I'm sorry I should have been more clear. I meant which 802.11 family
they share with the best performance.

From

http://download.intel.com/network/connectivity/resources/doc_library/tech_brief/31079601.pdf

Looks like 802.11g at 54Mbps is the best you can expect - but that is a
lot better than my set-up here.

>     Is the connection encrypted?
>     BT have given me a 'Wireless Network Name' and a 10 digit 'Wireless key'

I can't find the BT default, but if you log into your Home Hub with
looks like it offers a radio button selection between:

Disable, WEP, WPA-PSK and WPA.

I'd try disabling encryption first, since that is simplest, and then
when it works enable the same encryption settings both ends with your
own choice of passphrase. And change any default passwords just in case
BT had a bad day!

I'm guessing you ultimately want WPA-PSK at both ends (assuming the both
make it easy to choose) since that is more secure than WEP and simpler
than WPA.

>     What have you tried?
>     ...Nothing complicated,I have tried to input the name and key of the
>     connection into 'Network Tools'.
>     How does it fail?
>     ...The connection gets added to my list of available wireless
>     connections, I am told that I am connected to the wireless
>     connection. But on opening a browser I can see that it ISN'T
>     actually connected...

What do you see?

[Do this bit below before fiddling with the wiki stuff above, then
install the stuff from the wiki above and try again.]
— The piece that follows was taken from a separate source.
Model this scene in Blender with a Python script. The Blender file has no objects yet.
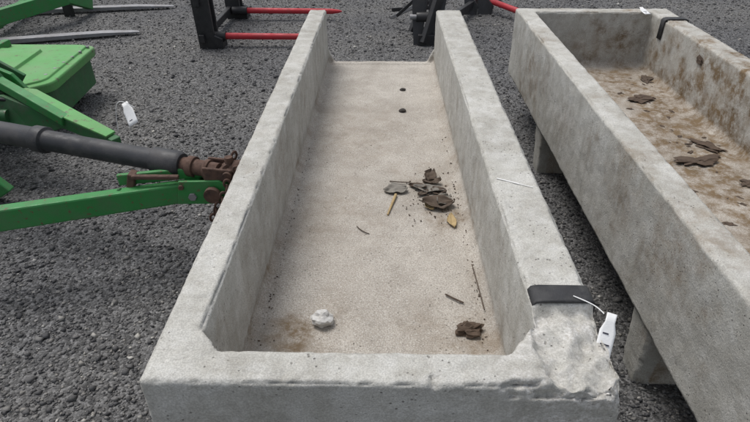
import bpy, bmesh, math, random
import numpy as np
from mathutils import Vector, Matrix, noise, Euler
random.seed(7); np.random.seed(7)
scene=bpy.context.scene
D=bpy.data
V=Vector
# ------------------------------------------------------------------ materials
class NT:
    def __init__(s,name):
        s.m=D.materials.new(name); s.m.use_nodes=True
        s.t=s.m.node_tree; s.b=s.t.nodes['Principled BSDF']
        s.co=s.t.nodes.new('ShaderNodeTexCoord').outputs['Object']
    def n(s,ty,**k):
        nd=s.t.nodes.new(ty)
        for a,b in k.items(): setattr(nd,a,b)
        return nd
    def l(s,a,b): s.t.links.new(a,b)
    def noise(s,sc,det=3,rough=.55,co=None):
        nd=s.n('ShaderNodeTexNoise'); nd.inputs['Scale'].default_value=sc
        nd.inputs['Detail'].default_value=det; nd.inputs['Roughness'].default_value=rough
        s.l(co or s.co,nd.inputs['Vector']); return nd.outputs['Fac']
    def scaled(s,v):
        nd=s.n('ShaderNodeMapping'); nd.inputs['Scale'].default_value=v; s.l(s.co,nd.inputs['Vector']); return nd.outputs[0]
    def vor(s,sc,out='Distance',feat='F1',co=None):
        nd=s.n('ShaderNodeTexVoronoi',feature=feat); nd.inputs['Scale'].default_value=sc
        s.l(co or s.co,nd.inputs['Vector']); return nd.outputs[out]
    def ramp(s,f,stops):
        nd=s.n('ShaderNodeValToRGB'); e=nd.color_ramp.elements
        while len(e)<len(stops): e.new(.5)
        for i,(p,c) in enumerate(stops):
            e[i].position=p
            if not hasattr(c,'__len__'): c=(c,c,c)
            e[i].color=(*c[:3],1)
        s.l(f,nd.inputs['Fac']); return nd.outputs['Color']
    def mix(s,f,a,b,mode='MIX'):
        nd=s.n('ShaderNodeMix',data_type='RGBA',blend_type=mode)
        for i,x in ((0,f),(6,a),(7,b)):
            if isinstance(x,(int,float)): nd.inputs[i].default_value=x if i==0 else (x,x,x,1)
            elif isinstance(x,tuple): nd.inputs[i].default_value=(*x,1)
            else: s.l(x,nd.inputs[i])
        return nd.outputs[2]
    def math(s,op,a,b=0.0,clamp=False):
        nd=s.n('ShaderNodeMath',operation=op); nd.use_clamp=clamp
        for i,x in ((0,a),(1,b)):
            if isinstance(x,(int,float)): nd.inputs[i].default_value=x
            else: s.l(x,nd.inputs[i])
        return nd.outputs[0]
    def bump(s,h,dist,strength=1.0,prev=None):
        nd=s.n('ShaderNodeBump'); nd.inputs['Distance'].default_value=dist
        nd.inputs['Strength'].default_value=strength; s.l(h,nd.inputs['Height'])
        if prev is not None: s.l(prev,nd.inputs['Normal'])
        return nd.outputs['Normal']
    def fin(s,col,rough=.8,norm=None,metal=0.0,spec=.3):
        if isinstance(col,tuple): s.b.inputs['Base Color'].default_value=(*col,1)
        else: s.l(col,s.b.inputs['Base Color'])
        if isinstance(rough,(int,float)): s.b.inputs['Roughness'].default_value=rough
        else: s.l(rough,s.b.inputs['Roughness'])
        s.b.inputs['Metallic'].default_value=metal
        s.b.inputs['Specular IOR Level'].default_value=spec
        if norm is not None: s.l(norm,s.b.inputs['Normal'])
        return s.m

def concrete_mat():
    s=NT('weathered_concrete')
    at=s.n('ShaderNodeAttribute',attribute_name='mask')
    sep=s.n('ShaderNodeSeparateColor'); s.l(at.outputs['Color'],sep.inputs[0])
    F,G,B=sep.outputs[0],sep.outputs[1],sep.outputs[2]
    c=s.mix(s.ramp(s.noise(3.0,7,.68),[(.36,0),(.64,1)]),(.385,.372,.335),(.55,.54,.50))
    c=s.mix(s.ramp(s.noise(13,5,.7),[(.44,0),(.68,.6)]),c,(.64,.635,.61))
    c=s.mix(s.ramp(s.noise(21,6,.75),[(.52,0),(.74,.5)]),c,(.26,.25,.22))
    st=s.noise(6,4,.6,s.scaled((3.2,3.2,.35)))
    c=s.mix(s.ramp(st,[(.50,0),(.72,.4)]),c,(.30,.28,.235))
    fl=s.mix(s.ramp(s.noise(4,7,.68),[(.36,0),(.62,1)]),(.38,.345,.30),(.56,.52,.465))
    fl=s.mix(s.ramp(s.noise(190,2,.6),[(.46,0),(.62,.6)]),fl,(.25,.225,.19))
    fl=s.mix(s.ramp(s.noise(250,2,.6),[(.56,0),(.66,.6)]),fl,(.74,.715,.67))
    fl=s.mix(s.ramp(s.noise(2.2,4,.6),[(.50,0),(.70,.5)]),fl,(.32,.29,.25))
    c=s.mix(F,c,fl)
    c=s.mix(s.ramp(s.noise(260,2,.6),[(.42,.6),(.6,0)]),c,s.mix(.5,c,(.14,.13,.115)))
    p=s.ramp(s.vor(60),[(.0,1),(.10,.9),(.17,0)])
    p=s.math('MULTIPLY',p,s.ramp(s.noise(9,2),[(.45,0),(.6,1)]))
    c=s.mix(s.math('MULTIPLY',p,.75),c,(.12,.11,.095))
    wb=s.math('MULTIPLY',B,s.ramp(s.noise(26,5,.75),[(.42,0),(.58,.8)]),True)
    agg=s.mix(s.ramp(s.noise(120,4,.7),[(.4,0),(.6,1)]),(.36,.33,.29),(.72,.705,.68))
    c=s.mix(wb,c,agg)
    d=s.math('MULTIPLY',G,s.math('ADD',s.ramp(s.noise(14,7,.8),[(.40,0),(.60,1.)]),.18),True)
    c=s.mix(d,c,s.mix(s.noise(6,3),(.10,.07,.042),(.24,.17,.10)))
    nb=s.bump(s.noise(130,4,.7),.003,.85)
    nb=s.bump(s.math('MULTIPLY',p,-1.0),.004,.8,nb)
    return s.fin(c,.92,nb,0,.2)

def ground_mat():
    s=NT('crushed_gravel')
    c=s.ramp(s.vor(95,'Color'),[(.1,.05),(.5,.108),(.9,.22)])
    c=s.mix(1.0,c,s.ramp(s.noise(.7,4,.6),[(.3,(.80,.80,.83)),(.7,(1.2,1.17,1.12))]),'MULTIPLY')
    nb=s.bump(s.ramp(s.vor(95),[(0,1),(.8,0)]),.008,.9)
    return s.fin(c,.9,nb,0,.25)

def pebble_mat():
    s=NT('gravel_stone')
    g=s.n('ShaderNodeNewGeometry').outputs['Random Per Island']
    c=s.ramp(g,[(0,(.055,.055,.058)),(.5,(.108,.107,.108)),(.82,(.18,.176,.17)),(.96,(.27,.26,.24)),(1,(.45,.44,.41))])
    c=s.mix(1.0,c,s.ramp(s.noise(.7,4,.6),[(.3,(.80,.80,.83)),(.7,(1.2,1.17,1.12))]),'MULTIPLY')
    return s.fin(c,.85,None,0,.3)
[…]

Be useful if you could do some basic checks before and after it
connects, to see if it is getting an IP address ("ip addr list" or
"/sbin/ifconfig" at a shell), setting DNS servers ("cat
/etc/resolv.conf"), or changing routing ("netstat -nr"). The folks on
the IRC channel can probably tell you what to do (well I'm sure Neil and
Ben could, and probably lots of others....).

Hopefully the GUI can show you all that, the commands are easier to
stick in a file and email.

If it is a vanilla Debian install it is probably just missing the
firmware as per Wiki entry above. But I don't have this wireless card so
can't double check that.

If it makes you feel better my neighbour with Windows has a very similar
issue at the moment, we will eventually hit on a time convenient for
both of us to sort it out. But those Lenny users come first.